Fans often misinterpret Ricch’s rise to fame as an overnight success, but in a recent interview with Variety, the “Box” star explained that his career progression is actually the result of years of putting blood, sweat and tears into his craft. 

CREDIT: Erik Carter

“To the world it might have seemed fast, but it was not fast,” he began. “From Feed Tha Streets, every year I dropped a project. That first project connected with who it was supposed to connect with, which was the streets. I campaigned a lot for that and did a lot of legwork in my surrounding areas: Compton, Watts, South Central, all the projects that started supporting me. And I feel like once the world caught wind, it just spread and spread.”

He continued, “My second project, Feed Tha Streets II, was 60-something on Billboard [200 albums chart]. With ‘Racks in the Middle,’ we had shot the video the night before I went out with Post Malone on a European tour. I had never been on tour before; I’d never been out of the country before that. So a lot of people probably didn’t even know the moves I was making to set up that success. I was always grinding to get to where I needed to go.”
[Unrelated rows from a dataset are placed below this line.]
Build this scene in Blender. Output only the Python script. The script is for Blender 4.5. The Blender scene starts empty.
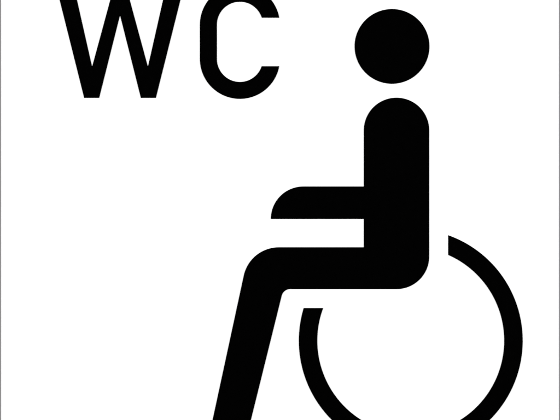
import bpy, bmesh, math
from mathutils import Vector
from mathutils.geometry import tessellate_polygon

scene = bpy.context.scene
C = scene.collection
S = 0.2 / 560.0                       # metres per unit of the sign's own drawing grid


def P(x, y, d=0.0):                   # drawing grid -> sign's local metres (x right, z up, -y outwards)
    return Vector(((x - 280.0) * S, -d, (210.0 - y) * S))


def arc(cx, cy, r, a0, a1, n=48):     # degrees, y down; a list of points
    return [(cx + r * math.cos(math.radians(a0 + (a1 - a0) * i / n)),
             cy + r * math.sin(math.radians(a0 + (a1 - a0) * i / n))) for i in range(n + 1)]


# ---------------------------------------------------------------- materials
def material(name, col, rough, var=0.0, bump=0.0, scale=400.0, spec=0.5):
    m = bpy.data.materials.new(name)
    m.use_nodes = True
    nt = m.node_tree
    b = nt.nodes['Principled BSDF']
    b.inputs['Specular IOR Level'].default_value = spec
    tc = nt.nodes.new('ShaderNodeTexCoord')
    nz = nt.nodes.new('ShaderNodeTexNoise')
    nz.inputs['Scale'].default_value = scale
    nz.inputs['Detail'].default_value = 5
    nt.links.new(tc.outputs['Object'], nz.inputs['Vector'])
    mx = nt.nodes.new('ShaderNodeMix')
    mx.data_type = 'RGBA'
    mx.inputs[6].default_value = (*[c * (1 - var) for c in col], 1)
    mx.inputs[7].default_value = (*[min(1, c * (1 + var)) for c in col], 1)
    nt.links.new(nz.outputs['Fac'], mx.inputs[0])
    nt.links.new(mx.outputs[2], b.inputs['Base Color'])
    mr = nt.nodes.new('ShaderNodeMapRange')
    mr.inputs['To Min'].default_value = rough - 0.04
    mr.inputs['To Max'].default_value = rough + 0.04
    nt.links.new(nz.outputs['Fac'], mr.inputs['Value'])
    nt.links.new(mr.outputs['Result'], b.inputs['Roughness'])
    if bump:
        bp = nt.nodes.new('ShaderNodeBump')
        bp.inputs['Strength'].default_value = bump
        bp.inputs['Distance'].default_value = 0.0002
        nt.links.new(nz.outputs['Fac'], bp.inputs['Height'])
        nt.links.new(bp.outputs['Normal'], b.inputs['Normal'])
    return m


M_white = material('white_enamel', (0.86, 0.86, 0.86), 0.35, 0.01, 0.02)
M_black = material('black_vinyl', (0.0002, 0.0002, 0.0002), 0.16, 0.2, 0.0, spec=0.2)
M_grey = material('grey_edging', (0.2, 0.2, 0.2), 0.5, 0.02, spec=0.2)
M_wall = material('white_plaster', (0.82, 0.82, 0.81), 0.9, 0.02, 0.5, 90.0, 0.2)


# ---------------------------------------------------------------- mesh helpers
def link(name, bm, mat, parent=None):
    bmesh.ops.recalc_face_normals(bm, faces=bm.faces)
    me = bpy.data.meshes.new(name)
    bm.to_mesh(me)
    bm.free()
    me.materials.append(mat)
    o = bpy.data.objects.new(name, me)
    C.objects.link(o)
    o.parent = parent
    return o


def prism(pts, d0, d1):               # outline with real thickness
    q = []
    for p in pts:
        if not q or math.dist(p, q[-1]) > 1e-4:
            q.append(p)
    if math.dist(q[0], q[-1]) < 1e-4:
        q.pop()
    bm = bmesh.new()
    a = [bm.verts.new(P(x, y, d1)) for x, y in q]
    b = [bm.verts.new(P(x, y, d0)) for x, y in q]
    n = len(q)
    for t in tessellate_polygon([[Vector((x, y, 0)) for x, y in q]]):
        bm.faces.new([a[k] for k in t])
        bm.faces.new([b[k] for k in reversed(t)])
    for i in range(n):
        j = (i + 1) % n
        bm.faces.new((a[j], a[i], b[i], b[j]))
    return bm


def ribbon(out, inn, d0, d1, closed=False):    # band between two equally long outlines
    bm = bmesh.new()
    rows = [[bm.verts.new(P(x, y, d)) for x, y in pts] for pts, d in
            ((out, d1), (inn, d1), (inn, d0), (out, d0))]
    n = len(out)
    for i in range(n if closed else n - 1):
        j = (i + 1) % n
        for k in range(4):
            a, b = rows[k], rows[(k + 1) % 4]
            bm.faces.new((a[i], a[j], b[j], b[i]))
    if not closed:
        bm.faces.new([r[0] for r in rows])
        bm.faces.new([r[-1] for r in reversed(rows)])
    return bm


def rounded_rect(x0, y0, x1, y1, r, n=12):
    return (arc(x1 - r, y0 + r, r, -90, 0, n) + arc(x1 - r, y1 - r, r, 0, 90, n) +
            arc(x0 + r, y1 - r, r, 90, 180, n) + arc(x0 + r, y0 + r, r, 180, 270, n))


T0, T1 = 0.0, 0.00012                 # the lettering film stands 0.12 mm proud of the plate

# ---------------------------------------------------------------- the sign
sign = bpy.data.objects.new('toilet_sign', None)
C.objects.link(sign)
sign.location = (0, 0, 0)
sign['label'] = 'square white toilet sign with black WC lettering and seated wheelchair user symbol'
sign['category'] = 'sign'

# plate: outer rim at the edging's outer side, 2.5 mm thick
link('panel', prism(rounded_rect(-0.7, -70.7, 560.7, 490.7, 1.5), -0.0025, 0.0), M_white, sign)
# thin grey line all round the plate
link('border', ribbon(rounded_rect(-0.9, -70.9, 560.9, 490.9, 1.7),
                      rounded_rect(1.03, -68.97, 558.97, 488.97, 0.4), -0.0027, 0.00008, True), M_grey, sign)

# letter W (mirror about x = 120.05)
ax = 120.05
yt, yb = -13.75, 97.9
half = [(56.2, yt), (84.2, yb), (99.2, yb), (ax, 15.2)]
left_top = [(114.05, yt), (92.15, 66.8), (73.9, yt)]
w = half + [(2 * ax - x, y) for x, y in reversed(half[:3])] + \
    [(2 * ax - x, y) for x, y in reversed(left_top)] + left_top
o = link('letter', prism(w, T0, T1), M_black, sign)
o['label'] = 'black capital letter W'

# letter C
ro, ri, ccx, cu, cl = 40.0, 23.0, 239.9, 24.8, 58.9
yu, yl = 17.75, 66.2
a_o = math.degrees(math.asin((yl - cl) / ro))
a_i = math.degrees(math.asin((yl - cl) / ri))
b_o = math.degrees(math.asin((cu - yu) / ro))
b_i = math.degrees(math.asin((cu - yu) / ri))
co = arc(ccx, cl, ro, a_o, 180, 64) + arc(ccx, cu, ro, 180, 360 - b_o, 64)
ci = arc(ccx, cl, ri, a_i, 180, 64) + arc(ccx, cu, ri, 180, 360 - b_i, 64)
o = link('letter', ribbon(co, ci, T0, T1), M_black, sign)
o['label'] = 'black capital letter C'

# head
link('head', prism(arc(392.0, 46.4, 37.4, 0, 360, 128), T0, T1), M_black, sign)

# seated body: torso, arm, thigh and lower leg in one outline
s_o, s_i = 0.2160, 0.2480             # lean of the shin's front and back edges
th_o, th_i = math.degrees(math.atan(s_o)), math.degrees(math.atan(s_i))
rO, rI = 36.0, 8.8
cyO = 247.2 + rO
cxO = 232.0 + (330 - cyO) * s_o + rO * math.hypot(1, s_o)
cyI = 289.1 + rI
cxI = 273.2 + (330 - cyI) * s_i + rI * math.hypot(1, s_i)
yf = 452.5
body = arc(396.5, 130.3, 32.65, 180, 360, 64)
body += arc(396.55, 256.5, 32.6, 0, 90, 40)
body += arc(cxI, cyI, rI, 270, 180 + th_i, 24)
body += [(273.2 + (330 - yf) * s_i, yf), (232.0 + (330 - yf) * s_o, yf)]
body += arc(cxO, cyO, rO, 180 + th_o, 270, 40)
body += [(363.85, 247.2), (363.85, 218.9), (270.9, 218.9)]
body += arc(303.4, 218.9, 32.5, 180, 270, 40)
body += [(363.85, 186.4)]
link('body', prism(body, T0, T1), M_black, sign)

# wheel: open ring, cut level behind the calf and upright behind the back
wx, wy, RO, RI = 410.75, 340.6, 111.9, 93.45
xc, yc = 448.2, 307.95
o0 = -math.degrees(math.acos((xc - wx) / RO))
i0 = -math.degrees(math.acos((xc - wx) / RI))
o1 = 180 + math.degrees(math.asin((wy - yc) / RO))
i1 = 180 + math.degrees(math.asin((wy - yc) / RI))
link('wheel', ribbon(arc(wx, wy, RO, o0, o1, 200), arc(wx, wy, RI, i0, i1, 200), T0, T1), M_black, sign)

# ---------------------------------------------------------------- the wall it is mounted on
bm = bmesh.new()
bmesh.ops.create_cube(bm, size=1.0)
for v in bm.verts:
    v.co = Vector((v.co.x * 3.0, 0.0032 + (v.co.y + 0.5) * 0.1, v.co.z * 2.4))
wall = link('wall', bm, M_wall)
wall['kind'] = 'structure'

# ---------------------------------------------------------------- light: two soft lamps at the sides
def lamp(name, loc, power, size):
    l = bpy.data.lights.new(name, 'AREA')
    l.shape = 'SQUARE'
    l.size = size
    l.energy = power
    l.color = (1, 1, 1)
    o = bpy.data.objects.new(name, l)
    C.objects.link(o)
    o.location = loc
    o.rotation_euler = (Vector((0, 0, 0)) - Vector(loc)).to_track_quat('-Z', 'Y').to_euler()


lamp('softbox', (-2.2, -1.7, 0.5), 89.0, 0.9)
lamp('softbox', (2.2, -1.7, 0.5), 89.0, 0.9)

wd = bpy.data.worlds.new('World')
scene.world = wd
wd.use_nodes = True
wd.node_tree.nodes['Background'].inputs['Color'].default_value = (1, 1, 1, 1)
wd.node_tree.nodes['Background'].inputs['Strength'].default_value = 0.01

# ---------------------------------------------------------------- camera: square on
cd = bpy.data.cameras.new('camera')
cd.sensor_width = 36
cd.lens = 85
cd.clip_start = 0.01
cd.clip_end = 50
cam = bpy.data.objects.new('camera', cd)
C.objects.link(cam)
cam.location = (0, -0.2 * 85 / 36, 0)
cam.rotation_euler = (math.radians(90), 0, 0)
scene.camera = cam

scene.view_settings.view_transform = 'Standard'
scene.view_settings.look = 'None'
scene.view_settings.exposure = 0
scene.view_settings.gamma = 1
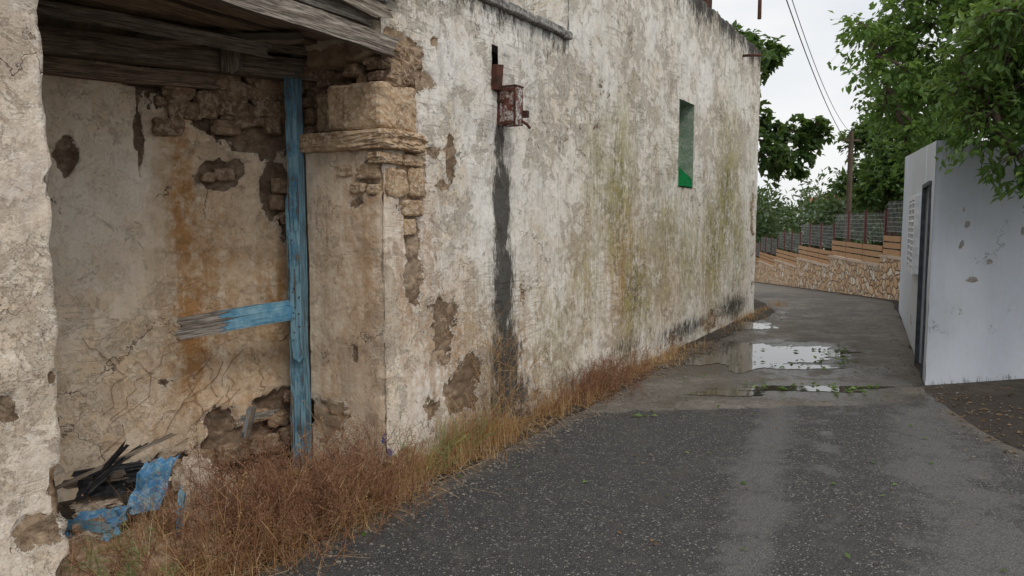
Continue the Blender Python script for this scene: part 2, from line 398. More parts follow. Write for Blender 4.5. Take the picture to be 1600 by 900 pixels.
box(A,C+D*1.3+INN*2.7+Z*3.0,D*1.2,OUT*2.35,Z*.03); box(A,C+D*-.3+INN*5.05+Z*1.55,D*2.8,OUT*.05,Z*1.5)
box(A,C+D*.60+INN*3.0+Z*1.5,D*.05,OUT*2.0,Z*1.45)
A.obj('roof_and_back_walls',M_roofc,house)
A=Acc(); rd=.24
def quad(A,a,b,c,d): 
    k=[A.av(p) for p in(a,b,c,d)]; A.f.append(tuple(k))
quad(A,SW(WU1,WZ0,.01),SW(WU1,WZ1,.01),SW(WU1,WZ1,-rd),SW(WU1,WZ0,-rd))
quad(A,SW(WU0,WZ0,.01),SW(WU0,WZ0,-rd),SW(WU0,WZ1,-rd),SW(WU0,WZ1,.01))
quad(A,SW(WU0,WZ1,.01),SW(WU0,WZ1,-rd),SW(WU1,WZ1,-rd),SW(WU1,WZ1,.01))
quad(A,SW(WU0,WZ0,.01),SW(WU1,WZ0,.01),SW(WU1,WZ0,-rd),SW(WU0,WZ0,-rd))
A.obj('window_reveal',M_jamb,house)
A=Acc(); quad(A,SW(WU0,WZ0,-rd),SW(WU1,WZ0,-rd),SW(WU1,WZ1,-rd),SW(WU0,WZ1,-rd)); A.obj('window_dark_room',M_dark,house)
A=Acc(); um=(WU0+WU1)/2; hw=(WU1-WU0)/2
for (u,z,a,b) in((WU0+.03,(WZ0+WZ1)/2,.03,.53),(WU1-.03,(WZ0+WZ1)/2,.03,.53),(um,WZ0+.04,hw-.06,.04),(um,WZ1-.03,hw-.06,.03),(um,(WZ0+WZ1)/2,.02,.47)):
    box(A,SW(u,z,-rd+.03),D*a,OUT*.02,Z*(b-.004))
k=[A.av(SW(WU1-.01,WZ0,.0)),A.av(SW(WU1-.01,WZ0,-.2)),A.av(SW(WU1-.01,WZ0+.30,-.2)),A.av(SW(WU1-.012,WZ0+.12,-.0))]; A.f.append(tuple(k))
k=[A.av(SW(WU0+.02,WZ0+.012,.015)),A.av(SW(WU1-.01,WZ0+.012,.015)),A.av(SW(WU1-.01,WZ0+.014,-.2)),A.av(SW(WU0+.02,WZ0+.014,-.2))]; A.f.append(tuple(k))
A.obj('green_window_frame',M_green,house)
A=Acc(); box(A,SW(1.28,2.73,-.09),D*.06,OUT*.03,Z*.17); A.obj('flue_slot',M_dark,house)
A=Acc()
u=.1
while u<2.45:
    L=min(U(.35,.6),2.49-u); stone(A,SW(u+L/2,3.185+U(-.006,.006),-.12+U(-.01,.01)),L/2*1.0,.175,.032,D,OUT,8,18,.035); u+=L+.008
A.obj('roof_coping',M_coping,house)
A=Acc(); box(A,SW(6.95,4.72,-.12),D*.09,OUT*.09,Z*.26,.01); A.obj('chimney_stub',M_rust2,house)
A=Acc(); tube(A,[SW(8.7,4.15,-.05),SW(8.7,4.14,.16),SW(8.7,4.12,.3)],[.022,.022,.02],8); A.obj('spout_pipe',M_rust2,house)
A=Acc()
for i in range(40):
    u=U(2.6,9.9); stone(A,SW(u,topt(u)+.01,-.12),U(.05,.16),U(.05,.1),U(.02,.055),D,OUT,4,3,.2)
A.obj('parapet_rubble',M_coping,house,True)

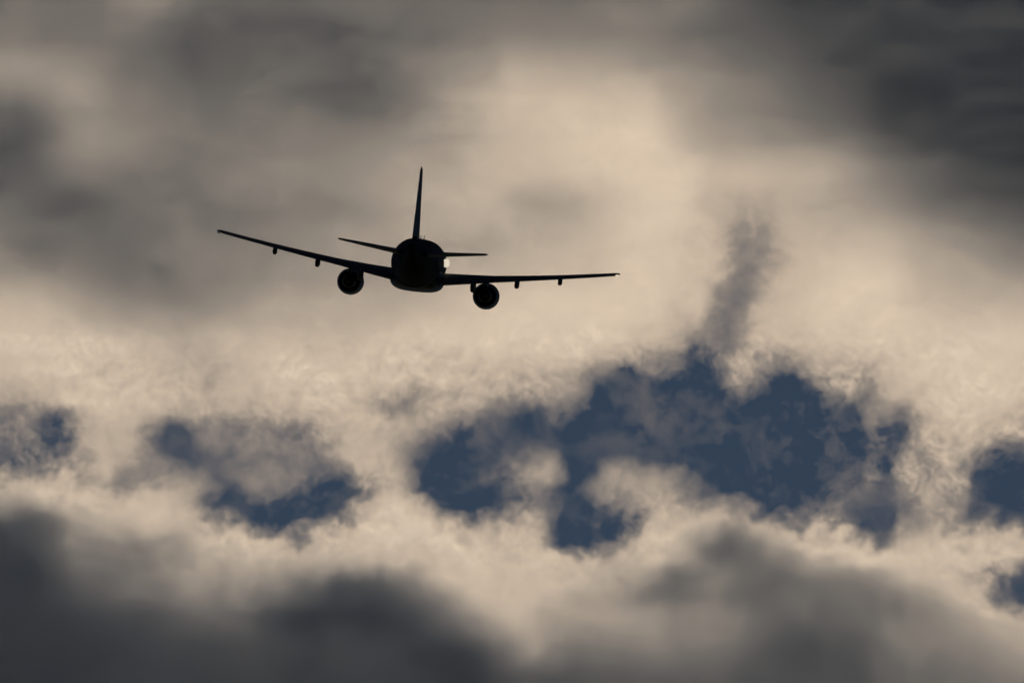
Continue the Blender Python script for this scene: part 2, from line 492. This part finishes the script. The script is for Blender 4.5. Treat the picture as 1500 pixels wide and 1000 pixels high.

Though hard work and consistency are vital keys to anyone’s success, Ricch’s accomplishments could also be chalked up to his mentality, his level of maturity and a sense of logic that is not often exhibited in artists his age or in this generation.

CREDIT: Erik Carter

For one, the “Die Young” rapper understands his rise to fame is a unique journey. When asked whether there’s anyone whose career path he would like to model, he explained that it’s “almost impossible” to emulate another person’s steps to success. “It’s like thinking about Michael Jordan, LeBron James and Kobe Bryant — you can’t compare them, because they came up at three different points in time, they had to play against different people, people’s mentality was different,” he said. “So I just do my own thing, honestly. I can’t say, ‘I want this man’s life,’ or ‘I want this man’s career,’ because that’s envy, and envy is a sin.”

In an age where it’s common for artists to drop more than three projects a year, Ricch’s confidence in his talent and the status of his records, and his desire to deliver high quality records prevents him from dropping microwavable projects just for the sake of pleasing fans.

“I feel like pressure is self-imposed, so I ain’t under no pressure… So for me to drop a whole other album right now, it’s just overkill,” the Compton artist said. “At least let me wait until, instead of five songs on the radio, let me wait till I’ve got two. I don’t wanna be just putting songs on the radio all the time. We ain’t making mixtape music no more. You’ve gotta give it space and time for people to digest it.”

Though many desire to hear the follow up to Ricch’s Please Excuse Me for Being Antisocial project, he ultimately wants to ensure he’s dropping quality music, which for him, may take some time to complete.

“I feel like the problem with us nowadays is we want everything right now. But the music isn’t gonna be progressive when you’re putting something out every three months, because you ain’t been through nothing; you still feel like how you felt when you [last] dropped the music,” he told Variety. “To me, stuff doesn’t happen in my life every single day. Maybe for some people it does, but my life don’t happen that fast. I have to give myself time to actually go through things so I can speak on it, and have a new understanding of life. It’s not like I make music that’s not my life, so I feel like I need to give my life time to inspire me.”